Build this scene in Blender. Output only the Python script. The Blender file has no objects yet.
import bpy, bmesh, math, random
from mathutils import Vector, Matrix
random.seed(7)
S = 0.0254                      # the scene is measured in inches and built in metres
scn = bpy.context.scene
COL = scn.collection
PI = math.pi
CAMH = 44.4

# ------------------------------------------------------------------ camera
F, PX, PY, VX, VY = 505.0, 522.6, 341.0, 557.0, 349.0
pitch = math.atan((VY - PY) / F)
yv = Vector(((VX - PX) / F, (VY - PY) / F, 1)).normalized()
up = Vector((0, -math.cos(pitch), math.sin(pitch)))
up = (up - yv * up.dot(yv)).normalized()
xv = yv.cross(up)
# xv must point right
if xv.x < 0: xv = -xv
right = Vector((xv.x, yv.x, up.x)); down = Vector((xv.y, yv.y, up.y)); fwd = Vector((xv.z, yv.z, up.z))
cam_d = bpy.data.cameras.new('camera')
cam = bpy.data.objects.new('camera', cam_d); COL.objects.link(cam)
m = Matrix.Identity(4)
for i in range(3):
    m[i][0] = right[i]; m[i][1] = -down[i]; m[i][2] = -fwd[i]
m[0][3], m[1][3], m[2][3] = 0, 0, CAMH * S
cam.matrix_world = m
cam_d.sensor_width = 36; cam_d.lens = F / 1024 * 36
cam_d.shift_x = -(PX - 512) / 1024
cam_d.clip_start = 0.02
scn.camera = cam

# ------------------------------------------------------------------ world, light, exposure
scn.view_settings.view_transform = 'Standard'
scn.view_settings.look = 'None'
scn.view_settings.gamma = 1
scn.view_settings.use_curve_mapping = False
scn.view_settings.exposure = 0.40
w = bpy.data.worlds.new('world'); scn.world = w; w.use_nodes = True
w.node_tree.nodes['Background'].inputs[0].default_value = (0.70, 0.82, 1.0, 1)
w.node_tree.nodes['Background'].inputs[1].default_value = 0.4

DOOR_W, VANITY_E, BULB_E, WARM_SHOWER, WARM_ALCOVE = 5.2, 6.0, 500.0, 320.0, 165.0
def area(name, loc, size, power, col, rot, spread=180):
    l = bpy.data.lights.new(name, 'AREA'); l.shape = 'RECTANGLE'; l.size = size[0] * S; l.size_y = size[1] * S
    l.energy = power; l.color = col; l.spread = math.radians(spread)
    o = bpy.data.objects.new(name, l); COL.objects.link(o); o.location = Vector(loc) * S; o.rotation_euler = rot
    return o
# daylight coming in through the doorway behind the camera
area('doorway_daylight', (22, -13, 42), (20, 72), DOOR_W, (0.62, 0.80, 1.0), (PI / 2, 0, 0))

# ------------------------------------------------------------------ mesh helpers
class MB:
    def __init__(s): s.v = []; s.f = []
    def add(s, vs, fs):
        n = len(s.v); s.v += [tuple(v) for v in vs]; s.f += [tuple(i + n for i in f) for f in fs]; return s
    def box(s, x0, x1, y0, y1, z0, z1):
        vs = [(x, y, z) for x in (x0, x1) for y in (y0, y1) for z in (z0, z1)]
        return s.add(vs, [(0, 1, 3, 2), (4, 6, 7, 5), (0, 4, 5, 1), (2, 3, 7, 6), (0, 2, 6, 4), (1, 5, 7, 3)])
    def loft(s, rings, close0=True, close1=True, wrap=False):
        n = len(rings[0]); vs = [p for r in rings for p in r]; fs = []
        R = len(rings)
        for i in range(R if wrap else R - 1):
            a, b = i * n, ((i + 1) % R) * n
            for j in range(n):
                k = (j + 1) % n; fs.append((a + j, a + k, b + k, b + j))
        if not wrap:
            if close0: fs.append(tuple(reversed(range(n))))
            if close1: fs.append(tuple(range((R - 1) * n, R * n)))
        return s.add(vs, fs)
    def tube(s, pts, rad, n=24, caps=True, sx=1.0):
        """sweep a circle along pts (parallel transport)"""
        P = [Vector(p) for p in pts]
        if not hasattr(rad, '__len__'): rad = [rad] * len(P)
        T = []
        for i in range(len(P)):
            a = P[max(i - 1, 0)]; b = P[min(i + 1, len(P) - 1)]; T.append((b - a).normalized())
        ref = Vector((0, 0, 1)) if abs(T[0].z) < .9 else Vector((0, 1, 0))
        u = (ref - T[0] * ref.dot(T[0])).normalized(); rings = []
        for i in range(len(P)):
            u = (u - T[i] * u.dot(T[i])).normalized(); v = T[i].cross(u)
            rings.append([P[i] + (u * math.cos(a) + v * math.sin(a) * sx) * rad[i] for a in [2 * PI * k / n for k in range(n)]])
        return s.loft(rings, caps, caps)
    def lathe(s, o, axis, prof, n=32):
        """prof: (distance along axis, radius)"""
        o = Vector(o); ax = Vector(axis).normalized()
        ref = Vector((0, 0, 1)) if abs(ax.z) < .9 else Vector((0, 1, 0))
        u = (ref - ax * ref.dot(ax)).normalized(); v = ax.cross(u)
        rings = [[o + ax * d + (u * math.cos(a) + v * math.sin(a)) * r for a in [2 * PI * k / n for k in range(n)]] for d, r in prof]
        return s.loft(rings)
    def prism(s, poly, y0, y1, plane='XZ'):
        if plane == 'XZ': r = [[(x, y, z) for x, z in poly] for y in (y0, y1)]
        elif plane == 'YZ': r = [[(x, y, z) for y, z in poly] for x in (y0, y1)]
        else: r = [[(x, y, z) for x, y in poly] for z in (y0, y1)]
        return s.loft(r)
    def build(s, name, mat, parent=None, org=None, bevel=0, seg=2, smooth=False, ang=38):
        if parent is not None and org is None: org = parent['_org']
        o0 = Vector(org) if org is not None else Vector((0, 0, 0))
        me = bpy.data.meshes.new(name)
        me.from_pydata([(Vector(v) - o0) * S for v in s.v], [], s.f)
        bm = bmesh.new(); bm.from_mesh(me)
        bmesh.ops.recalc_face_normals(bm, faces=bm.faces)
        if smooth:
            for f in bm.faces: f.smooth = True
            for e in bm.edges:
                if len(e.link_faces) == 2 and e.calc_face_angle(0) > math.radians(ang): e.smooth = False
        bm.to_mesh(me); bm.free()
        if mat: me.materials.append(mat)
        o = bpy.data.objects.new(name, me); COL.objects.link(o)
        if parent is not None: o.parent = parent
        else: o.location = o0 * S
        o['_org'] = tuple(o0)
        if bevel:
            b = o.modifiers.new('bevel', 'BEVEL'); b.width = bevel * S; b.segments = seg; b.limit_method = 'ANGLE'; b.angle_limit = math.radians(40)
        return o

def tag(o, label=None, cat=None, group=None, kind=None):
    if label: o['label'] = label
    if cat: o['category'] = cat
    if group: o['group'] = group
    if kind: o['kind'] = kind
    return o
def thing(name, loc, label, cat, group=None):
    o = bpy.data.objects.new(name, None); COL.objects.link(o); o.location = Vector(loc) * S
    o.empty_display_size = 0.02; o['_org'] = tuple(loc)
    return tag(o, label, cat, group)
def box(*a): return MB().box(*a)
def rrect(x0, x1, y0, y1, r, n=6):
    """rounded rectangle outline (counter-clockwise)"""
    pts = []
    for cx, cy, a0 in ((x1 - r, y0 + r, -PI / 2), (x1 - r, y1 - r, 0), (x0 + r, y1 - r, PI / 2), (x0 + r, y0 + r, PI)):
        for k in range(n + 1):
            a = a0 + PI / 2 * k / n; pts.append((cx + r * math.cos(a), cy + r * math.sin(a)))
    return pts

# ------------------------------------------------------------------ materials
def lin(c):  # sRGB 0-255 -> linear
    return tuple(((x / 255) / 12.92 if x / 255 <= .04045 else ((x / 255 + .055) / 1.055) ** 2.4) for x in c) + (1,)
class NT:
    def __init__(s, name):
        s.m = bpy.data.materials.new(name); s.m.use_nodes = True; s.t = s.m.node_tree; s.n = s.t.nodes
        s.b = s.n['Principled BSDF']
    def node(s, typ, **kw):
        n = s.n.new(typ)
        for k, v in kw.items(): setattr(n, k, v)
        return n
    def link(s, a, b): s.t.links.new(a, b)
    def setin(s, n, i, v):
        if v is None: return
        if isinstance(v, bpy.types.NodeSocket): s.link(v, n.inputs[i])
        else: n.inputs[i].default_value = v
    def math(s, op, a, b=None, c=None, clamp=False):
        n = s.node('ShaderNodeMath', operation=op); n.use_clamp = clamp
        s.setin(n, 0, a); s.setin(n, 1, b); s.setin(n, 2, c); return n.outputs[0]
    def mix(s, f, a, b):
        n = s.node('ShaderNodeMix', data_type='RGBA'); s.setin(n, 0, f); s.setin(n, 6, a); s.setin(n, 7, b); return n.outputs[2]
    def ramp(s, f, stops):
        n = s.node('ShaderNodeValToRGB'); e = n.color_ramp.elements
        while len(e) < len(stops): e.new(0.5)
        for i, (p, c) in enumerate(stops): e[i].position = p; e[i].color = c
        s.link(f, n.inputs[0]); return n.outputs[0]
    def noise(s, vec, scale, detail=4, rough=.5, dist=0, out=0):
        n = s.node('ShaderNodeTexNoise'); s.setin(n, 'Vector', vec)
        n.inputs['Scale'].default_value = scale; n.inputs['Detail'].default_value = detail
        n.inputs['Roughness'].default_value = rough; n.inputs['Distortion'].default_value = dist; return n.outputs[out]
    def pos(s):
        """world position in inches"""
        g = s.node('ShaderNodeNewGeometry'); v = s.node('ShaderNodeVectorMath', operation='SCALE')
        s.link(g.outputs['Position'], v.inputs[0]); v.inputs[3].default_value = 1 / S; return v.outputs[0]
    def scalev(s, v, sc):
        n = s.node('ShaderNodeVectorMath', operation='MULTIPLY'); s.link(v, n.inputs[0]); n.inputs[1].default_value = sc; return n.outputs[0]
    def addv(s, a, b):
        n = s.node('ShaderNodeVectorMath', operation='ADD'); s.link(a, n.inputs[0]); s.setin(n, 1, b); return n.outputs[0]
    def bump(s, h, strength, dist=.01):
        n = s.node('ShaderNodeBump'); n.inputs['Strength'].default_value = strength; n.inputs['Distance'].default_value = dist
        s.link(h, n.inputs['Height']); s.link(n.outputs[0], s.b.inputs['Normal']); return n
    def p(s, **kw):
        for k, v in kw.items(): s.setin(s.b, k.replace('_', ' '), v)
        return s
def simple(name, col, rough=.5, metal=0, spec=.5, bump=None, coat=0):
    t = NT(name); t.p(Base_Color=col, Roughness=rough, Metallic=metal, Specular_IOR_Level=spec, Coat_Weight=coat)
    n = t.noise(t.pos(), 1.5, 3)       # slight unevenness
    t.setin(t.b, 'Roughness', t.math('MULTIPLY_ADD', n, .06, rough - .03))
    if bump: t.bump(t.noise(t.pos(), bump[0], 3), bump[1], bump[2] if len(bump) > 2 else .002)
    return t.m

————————

Task goal:
Exactly as written, please reproduce the lines from the first line of the data to the line containing "CAMH = 44.4", inclusive, and nothing else.

Final answer:
Build this scene in Blender. Output only the Python script. The Blender file has no objects yet.
import bpy, bmesh, math, random
from mathutils import Vector, Matrix
random.seed(7)
S = 0.0254                      # the scene is measured in inches and built in metres
scn = bpy.context.scene
COL = scn.collection
PI = math.pi
CAMH = 44.4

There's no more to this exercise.